A modern author could not write this passage because the central image, the massive turkey that couldn’t walk, could be read as literally true. And that wouldn’t be funny. If the turkey were literally a gargantual freak — a creature that cannot hold up its own weight — then the core lesson of the story — that a great deal of what we see is a projection of our own spirit, would be lost. If the bird were literally so huge it couldn’t walk, it would mean serving a crippled bird for dinner — a terrible thought in its own right — and an especially awful thought in the context of the Christmas Carol as it would mean serving a crippled bird to a cripple, Tiny Tim.

When recreating a Dickensian Christmas — or an American Thanksgiving — select a turkey that is in the range of twelve pounds. Historically, turkeys have always been big birds. But also, historically, people have generally eaten them when they are, by our standards, comparatively small.

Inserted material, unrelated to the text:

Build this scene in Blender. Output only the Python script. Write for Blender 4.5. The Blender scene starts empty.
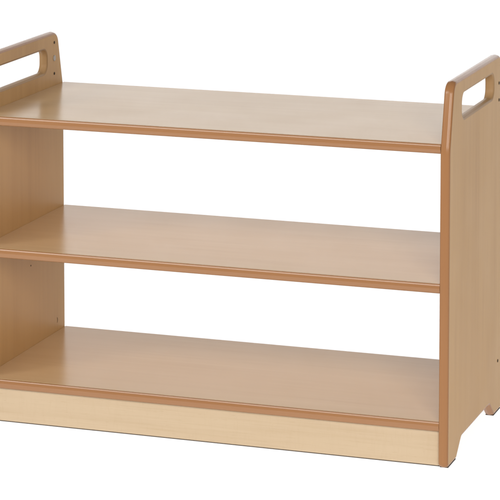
import bpy, bmesh, math
from mathutils import Vector, Matrix

S = bpy.context.scene
COL = S.collection
MM = 0.001

# ------------------------------------------------------------------ sizes (m)
W, D, T = 0.9097, 0.4179, 0.018          # inner width, depth, board thickness
Z_TOP, Z_MID, Z_LOW = 0.5963, 0.3399, 0.0842
SHELF_FRONT = 0.004

# ------------------------------------------------------------------ materials
def mat(name):
    m = bpy.data.materials.new(name)
    m.use_nodes = True
    nt = m.node_tree
    return m, nt, nt.nodes['Principled BSDF']

def node(nt, kind, **kw):
    n = nt.nodes.new(kind)
    for k, v in kw.items():
        setattr(n, k, v)
    return n

def mixc(nt, fac, a, b, blend='MIX'):
    n = node(nt, 'ShaderNodeMix', data_type='RGBA', blend_type=blend)
    for s, v in ((0, fac), (6, a), (7, b)):
        if hasattr(v, 'is_output') or isinstance(v, bpy.types.NodeSocket):
            nt.links.new(v, n.inputs[s])
        else:
            n.inputs[s].default_value = v if s == 0 else (*v, 1)
    return n.outputs[2]

def noise(nt, vec, scale, detail=4, rough=0.55, dist=0.0):
    n = node(nt, 'ShaderNodeTexNoise')
    n.inputs['Scale'].default_value = scale
    n.inputs['Detail'].default_value = detail
    n.inputs['Roughness'].default_value = rough
    n.inputs['Distortion'].default_value = dist
    nt.links.new(vec, n.inputs['Vector'])
    return n.outputs['Fac']

def ramp(nt, fac, lo, hi):
    n = node(nt, 'ShaderNodeMapRange')
    n.inputs['From Min'].default_value = lo
    n.inputs['From Max'].default_value = hi
    nt.links.new(fac, n.inputs['Value'])
    return n.outputs['Result']

def mapped(nt, scale, loc=(0, 0, 0), rot=(0, 0, 0)):
    tc = node(nt, 'ShaderNodeTexCoord')
    mp = node(nt, 'ShaderNodeMapping')
    mp.inputs['Scale'].default_value = scale
    mp.inputs['Location'].default_value = loc
    mp.inputs['Rotation'].default_value = rot
    nt.links.new(tc.outputs['Object'], mp.inputs['Vector'])
    return mp.outputs['Vector']

def wood(name, light, mid, dark, along, rough=0.3, grain=0.5, loc=(0, 0, 0), spec=0.5,
         fleck=0.25, flick=0.0, bump=0.06):
    """Beech / maple foil: long soft streaks, broad tonal drift, tiny pore flecks."""
    m, nt, b = mat(name)
    ax = 'XYZ'.index(along)
    def sc(across, alongv):
        v = [across] * 3
        v[ax] = alongv
        return v
    drift = noise(nt, mapped(nt, sc(9, 1.1), loc), 1.0, 3, 0.5, 0.6)
    streak = noise(nt, mapped(nt, sc(70, 1.6), loc), 1.0, 5, 0.6, 0.3)
    fine = noise(nt, mapped(nt, sc(420, 9), loc), 1.0, 3, 0.6)
    pores = noise(nt, mapped(nt, sc(900, 60), loc), 1.0, 2, 0.5)
    c = mixc(nt, ramp(nt, drift, 0.34, 0.66), light, mid)
    f = node(nt, 'ShaderNodeMath', operation='MULTIPLY')
    nt.links.new(ramp(nt, streak, 0.42, 0.72), f.inputs[0]); f.inputs[1].default_value = grain
    patch = noise(nt, mapped(nt, sc(6, 4), (loc[0] + 2, loc[1], loc[2])), 1.0, 2, 0.5)
    fp = node(nt, 'ShaderNodeMath', operation='MULTIPLY')
    nt.links.new(f.outputs[0], fp.inputs[0]); nt.links.new(ramp(nt, patch, 0.32, 0.68), fp.inputs[1])
    c = mixc(nt, fp.outputs[0], c, dark)
    f2 = node(nt, 'ShaderNodeMath', operation='MULTIPLY')
    nt.links.new(ramp(nt, fine, 0.5, 0.8), f2.inputs[0]); f2.inputs[1].default_value = grain * 0.5
    c = mixc(nt, f2.outputs[0], c, dark)
    f3 = node(nt, 'ShaderNodeMath', operation='MULTIPLY')
    nt.links.new(ramp(nt, pores, 0.66, 0.74), f3.inputs[0]); f3.inputs[1].default_value = fleck
    c = mixc(nt, f3.outputs[0], c, dark)
    if flick:      # cross-grain flame figure of maple
        fl = noise(nt, mapped(nt, sc(30, 190), loc), 1.0, 3, 0.6, 0.8)
        f4 = node(nt, 'ShaderNodeMath', operation='MULTIPLY')
        nt.links.new(ramp(nt, fl, 0.5, 0.75), f4.inputs[0]); f4.inputs[1].default_value = flick
        c = mixc(nt, f4.outputs[0], c, dark)
    nt.links.new(c, b.inputs['Base Color'])
    # gloss varies a little over the lacquer
    g = noise(nt, mapped(nt, (7, 7, 7), loc), 1.0, 4, 0.6)
    r = node(nt, 'ShaderNodeMapRange')
    r.inputs['To Min'].default_value = rough - 0.05
    r.inputs['To Max'].default_value = rough + 0.07
    nt.links.new(g, r.inputs['Value'])
    nt.links.new(r.outputs['Result'], b.inputs['Roughness'])
    b.inputs['Specular IOR Level'].default_value = spec
    bp = node(nt, 'ShaderNodeBump')
    bp.inputs['Strength'].default_value = bump
    bp.inputs['Distance'].default_value = 0.0006
    nt.links.new(fine, bp.inputs['Height'])
    nt.links.new(bp.outputs['Normal'], b.inputs['Normal'])
    return m

PANEL = wood('panel_beech', (0.505, 0.303, 0.128), (0.470, 0.275, 0.111), (0.36, 0.200, 0.075),
             'Z', 0.38, 0.42, (3.1, 1.7, 0.3), spec=0.12, fleck=0.06)
SHELF = wood('shelf_beech', (0.555, 0.378, 0.208), (0.525, 0.35, 0.186), (0.44, 0.28, 0.14),
             'X', 0.22, 0.28, (0.4, 2.2, 5.0), spec=0.09, fleck=0.10)
PLINTH = wood('plinth_maple', (0.545, 0.425, 0.29), (0.50, 0.38, 0.248), (0.385, 0.265, 0.15),
              'X', 0.42, 0.45, (1.4, 0.2, 7.7), spec=0.3, fleck=0.32, flick=0.10)
BAND = wood('edge_banding_beech', (0.33, 0.160, 0.067), (0.308, 0.144, 0.058), (0.25, 0.112, 0.042),
            'Z', 0.23, 0.3, (8.0, 3.0, 1.0), spec=0.23, fleck=0.0, bump=0.0)
RIM = wood('handle_rim_beech', (0.36, 0.222, 0.108), (0.34, 0.205, 0.097), (0.29, 0.165, 0.07),
           'Y', 0.4, 0.3, (5.0, 1.0, 2.0), spec=0.12, fleck=0.0, bump=0.0)
BANDX = wood('shelf_edge_banding_beech', (0.33, 0.160, 0.067), (0.308, 0.144, 0.058), (0.25, 0.112, 0.042),
             'X', 0.17, 0.25, (2.0, 3.0, 4.0), spec=0.6, fleck=0.0, bump=0.0)

CONTACT_SHADE, nt, b = mat('contact_shadow_brown')
b.inputs['Base Color'].default_value = (0.085, 0.066, 0.05, 1); b.inputs['Roughness'].default_value = 0.9  # contact shadow put into a dark colour, for feet and plinth
STEEL, nt, b = mat('dark_screw_steel')
b.inputs['Base Color'].default_value = (0.04, 0.026, 0.015, 1); b.inputs['Roughness'].default_value = 0.6
b.inputs['Specular IOR Level'].default_value = 0.15
CAP, nt, b = mat('grey_plastic_cap')
b.inputs['Base Color'].default_value = (0.33, 0.29, 0.25, 1); b.inputs['Roughness'].default_value = 0.4

BACKLIT = bpy.data.materials.new('backlit_white_sheet'); BACKLIT.use_nodes = True  # invented see-through sheet: light from below keeps the floor shadowless white
nt = BACKLIT.node_tree; nt.nodes.clear()
o_ = node(nt, 'ShaderNodeOutputMaterial'); mx = node(nt, 'ShaderNodeMixShader')
df = node(nt, 'ShaderNodeBsdfDiffuse'); tr = node(nt, 'ShaderNodeBsdfTranslucent')
df.inputs['Color'].default_value = (0.9, 0.9, 0.9, 1); tr.inputs['Color'].default_value = (0.9, 0.9, 0.9, 1)
mx.inputs[0].default_value = 0.55
nt.links.new(df.outputs[0], mx.inputs[1]); nt.links.new(tr.outputs[0], mx.inputs[2])
nt.links.new(mx.outputs[0], o_.inputs['Surface'])

# ------------------------------------------------------------------ mesh helpers
def obj(name, bm, m, parent=None, smooth=False):
    bmesh.ops.recalc_face_normals(bm, faces=bm.faces[:])
    me = bpy.data.meshes.new(name); bm.to_mesh(me); bm.free()
    me.materials.append(m)
    if smooth:
        for p in me.polygons:
            p.use_smooth = True
    o = bpy.data.objects.new(name, me); COL.objects.link(o)
    if parent:
        o.parent = parent
    return o

def fillet(pts, n=10):
    """closed polygon of (a, b, radius) -> list of 2-D points with rounded corners"""
    out = []
    N = len(pts)
    for i in range(N):
        p = Vector(pts[i][:2]); r = pts[i][2]
        a = Vector(pts[i - 1][:2]); c = Vector(pts[(i + 1) % N][:2])
        u = (a - p).normalized(); v = (c - p).normalized()
        ang = u.angle(v)
        if r <= 0 or ang > math.pi - 1e-3:
            out.append(p); continue
        d = r / math.tan(ang / 2)
        t0, t1 = p + u * d, p + v * d
        ctr = p + (u + v).normalized() * (r / math.sin(ang / 2))
        a0 = math.atan2(*(t0 - ctr).yx); a1 = math.atan2(*(t1 - ctr).yx)
        da = (a1 - a0 + math.pi) % (2 * math.pi) - math.pi
        for k in range(n + 1):
            t = a0 + da * k / n
            out.append(ctr + Vector((math.cos(t), math.sin(t))) * r)
    # drop doubles
    res = []
    for q in out:
        if not res or (q - res[-1]).length > 1e-5:
            res.append(q)
    if (res[0] - res[-1]).length < 1e-5:
        res.pop()
    return res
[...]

A bird around twelve pounds is still a very large bird — but importantly, it preserves the practice of fantasy that is so important in life. That beautiful turkey, roasted golden brown, seen through generous eyes will be the biggest and most beautiful turkey in the world.

The variety of turkey that was eaten in Dickens’s time was what in America we are now calling a “heritage turkey.” Heritage turkeys are increasingly available during the holiday season in specialty grocery stores, such as Whole Foods.